--- START OF Supplied material ---
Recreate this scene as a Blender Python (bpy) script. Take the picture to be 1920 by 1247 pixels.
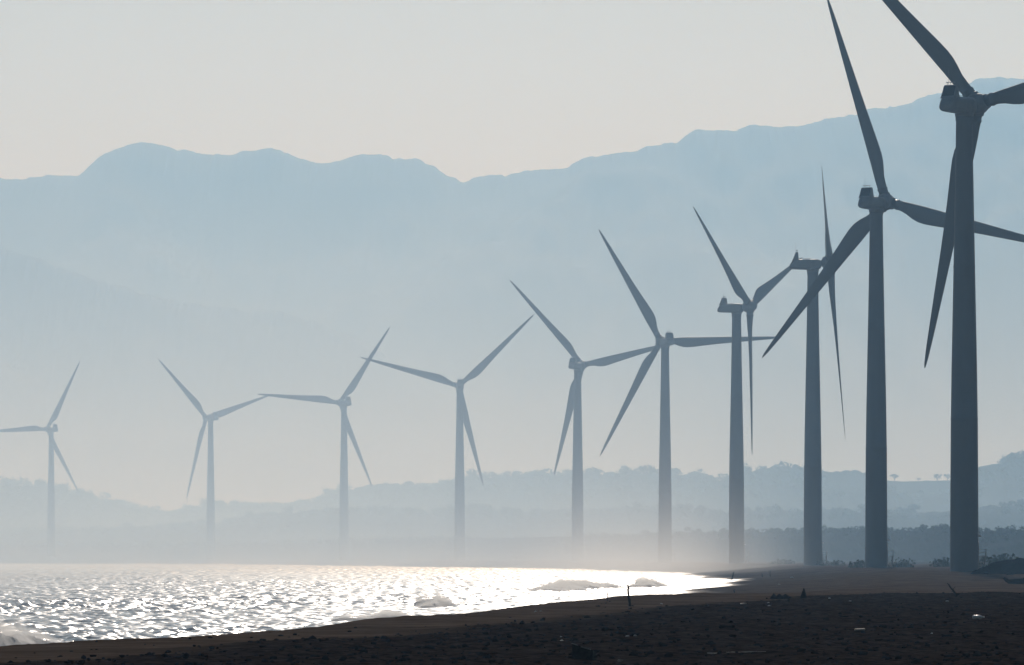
import bpy, bmesh, math, random
import numpy as np
from mathutils import Vector, Matrix

for o in list(bpy.data.objects):
    bpy.data.objects.remove(o)
SC = bpy.context.scene
COL = SC.collection
R = math.radians

# ------------------------------------------------------------------ camera
F = 13500.0            # focal length in pixels of a 1920 px wide frame
CX, HY, H = 960.0, 1041.0, 4.3
cam = bpy.data.cameras.new('camera')
cam.sensor_width = 36.0
cam.lens = F / 1920.0 * 36.0
cam.shift_y = (HY - 623.5) / 1920.0
cam.clip_start = 1.0
cam.clip_end = 60000.0
camo = bpy.data.objects.new('camera', cam)
COL.objects.link(camo)
camo.location = (0, 0, H)
camo.rotation_euler = (R(90), 0, 0)
SC.camera = camo

# ------------------------------------------------------------------ sky, sun, exposure
SUN_EL, SUN_AZ = R(22), R(2.0)
world = bpy.data.worlds.new('World')
SC.world = world
world.use_nodes = True
wn, wl = world.node_tree.nodes, world.node_tree.links
bg = wn['Background']
sky = wn.new('ShaderNodeTexSky')
sky.sky_type = 'NISHITA'
sky.sun_disc = False
sky.sun_elevation = SUN_EL
sky.sun_rotation = SUN_AZ
sky.altitude = 0
sky.air_density = 1.0
sky.dust_density = 0.33
sky.ozone_density = 1.0
wl.new(sky.outputs[0], bg.inputs['Color'])
bg.inputs['Strength'].default_value = 0.054

sl = bpy.data.lights.new('sun', 'SUN')
sl.energy = 3.0
sl.angle = R(0.5)
sl.color = (1.0, 0.98, 0.98)
so = bpy.data.objects.new('sun', sl)
COL.objects.link(so)
SDIR = Vector((math.sin(SUN_AZ) * math.cos(SUN_EL), math.cos(SUN_AZ) * math.cos(SUN_EL), math.sin(SUN_EL)))
so.rotation_euler = (-SDIR).to_track_quat('-Z', 'Y').to_euler()
so.location = (0, 0, 300)

vs = SC.view_settings
vs.view_transform = 'Standard'
vs.look = 'None'
vs.exposure = -0.88
vs.gamma = 1.0
cy = SC.cycles
cy.volume_bounces = 1
cy.max_bounces = 6
cy.use_denoising = True
cy.sample_clamp_indirect = 5.0
cy.caustics_reflective = False
cy.caustics_refractive = False

# ------------------------------------------------------------------ helpers
rnd = random.Random(7)


def hash2(ix, iy, seed):
    n = (ix.astype(np.int64) * 374761393 + iy.astype(np.int64) * 668265263 + seed * 1442695041) & 0x7fffffff
    n = ((n ^ (n >> 13)) * 1274126177) & 0x7fffffff
    n = ((n ^ (n >> 16)) * 1103515245) & 0x7fffffff
    return ((n ^ (n >> 11)) & 0xffff) / 65535.0


def vnoise(x, y, seed=0):
    x = np.asarray(x, float)
    y = np.asarray(y, float)
    ix, iy = np.floor(x), np.floor(y)
    fx, fy = x - ix, y - iy
    fx = fx * fx * fx * (fx * (fx * 6 - 15) + 10)
    fy = fy * fy * fy * (fy * (fy * 6 - 15) + 10)
    a = hash2(ix, iy, seed)
    b = hash2(ix + 1, iy, seed)
    c = hash2(ix, iy + 1, seed)
    d = hash2(ix + 1, iy + 1, seed)
    return (a + (b - a) * fx) * (1 - fy) + (c + (d - c) * fx) * fy - 0.5


def fbm(x, y, octs=4, seed=0, gain=0.5):
    s, a = 0.0, 1.0
    for k in range(octs):
        s = s + a * vnoise(x * 2.03 ** k + 17.3 * k, y * 2.03 ** k - 9.1 * k, seed + k)
        a *= gain
    return s


def crowns(x, y, seed=0):
    """rounded bumps, one per jittered cell: 0..1"""
    ix, iy = np.floor(x), np.floor(y)
    best = np.zeros_like(x)
    for dx in (-1, 0, 1):
        for dy in (-1, 0, 1):
            cx_, cy_ = ix + dx, iy + dy
            px = cx_ + 0.2 + 0.6 * hash2(cx_, cy_, seed)
            py = cy_ + 0.2 + 0.6 * hash2(cx_, cy_, seed + 1)
            rr = 0.45 + 0.35 * hash2(cx_, cy_, seed + 2)
            hh = 0.35 + 0.65 * hash2(cx_, cy_, seed + 3)
            d2 = ((x - px) ** 2 + (y - py) ** 2) / (rr * rr)
            best = np.maximum(best, hh * np.sqrt(np.clip(1 - d2, 0, 1)))
    return best


def smooth(a, b, x):
    t = np.clip((x - a) / (b - a), 0, 1)
    return t * t * (3 - 2 * t)


def link(name, me, parent=None):
    o = bpy.data.objects.new(name, me)
    COL.objects.link(o)
    if parent is not None:
        o.parent = parent
    return o


def tag(o, label=None, cat=None, group=None, kind=None):
    if label: o['label'] = label
    if cat: o['category'] = cat
    if group: o['group'] = group
    if kind: o['kind'] = kind
    return o


def mesh_np(name, verts, quads, mat, shade=True):
    me = bpy.data.meshes.new(name)
    verts = np.asarray(verts, np.float32)
    quads = np.asarray(quads, np.int32)
    k = quads.shape[1]
    me.vertices.add(len(verts))
    me.vertices.foreach_set('co', verts.ravel())
    me.loops.add(quads.size)
    me.loops.foreach_set('vertex_index', quads.ravel())
    me.polygons.add(len(quads))
    me.polygons.foreach_set('loop_start', np.arange(0, quads.size, k, dtype=np.int32))
    me.polygons.foreach_set('loop_total', np.full(len(quads), k, np.int32))
    me.update(calc_edges=True)
    me.validate()
    if shade:
        me.polygons.foreach_set('use_smooth', np.ones(len(me.polygons), bool))
    if mat: me.materials.append(mat)
    return me


def grid_quads(nr, nc):
    i = np.arange(nr - 1)[:, None] * nc + np.arange(nc - 1)[None, :]
    return np.stack([i, i + 1, i + nc + 1, i + nc], -1).reshape(-1, 4)


def add_attr(me, name, vals):
    a = me.attributes.new(name, 'FLOAT', 'POINT')
    a.data.foreach_set('value', np.asarray(vals, np.float32).ravel())


def bm_mesh(name, bm, mat, smooth_=True):
    me = bpy.data.meshes.new(name)
    bmesh.ops.recalc_face_normals(bm, faces=bm.faces[:])
    bm.to_mesh(me)
    bm.free()
    if smooth_:
        for p in me.polygons: p.use_smooth = True
    if mat: me.materials.append(mat)
    return me


def loft(bm, rings, cap=True):
    """rings: list of equal-length lists of Vectors"""
    vr = [[bm.verts.new(p) for p in r] for r in rings]
    n = len(vr[0])
    for a, b in zip(vr[:-1], vr[1:]):
        for k in range(n):
            bm.faces.new((a[k], a[(k + 1) % n], b[(k + 1) % n], b[k]))
    if cap:
        bm.faces.new(list(reversed(vr[0])))
        bm.faces.new(vr[-1])


def tube(bm, pts, radii, n=8, jag=0.0, rng=None):
    pts = [Vector(p) for p in pts]
    rings = []
    for i, p in enumerate(pts):
        d = (pts[min(i + 1, len(pts) - 1)] - pts[max(i - 1, 0)]).normalized()
        ref = Vector((0, 1, 0)) if abs(d.y) < 0.9 else Vector((1, 0, 0))
        u = d.cross(ref).normalized()
        v = d.cross(u)
        ring = []
        for k in range(n):
            a = 2 * math.pi * k / n
            r = radii[i] * (1 + (rng.uniform(-jag, jag) if rng else 0))
            ring.append(p + u * (math.cos(a) * r) + v * (math.sin(a) * r))
        rings.append(ring)
    loft(bm, rings)


def box(bm, x0, x1, y0, y1, z0, z1):
    vs_ = [bm.verts.new(p) for p in ((x0, y0, z0), (x1, y0, z0), (x1, y1, z0), (x0, y1, z0),
                                     (x0, y0, z1), (x1, y0, z1), (x1, y1, z1), (x0, y1, z1))]
    for f in ((3, 2, 1, 0), (4, 5, 6, 7), (0, 1, 5, 4), (1, 2, 6, 5), (2, 3, 7, 6), (3, 0, 4, 7)):
        bm.faces.new([vs_[i] for i in f])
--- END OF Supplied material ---
Return, unchanged, the lines from the first line of the material through the line that holds "R = math.radians", inclusive, omitting pictures.

Recreate this scene as a Blender Python (bpy) script. Take the picture to be 1920 by 1247 pixels.
import bpy, bmesh, math, random
import numpy as np
from mathutils import Vector, Matrix

for o in list(bpy.data.objects):
    bpy.data.objects.remove(o)
SC = bpy.context.scene
COL = SC.collection
R = math.radians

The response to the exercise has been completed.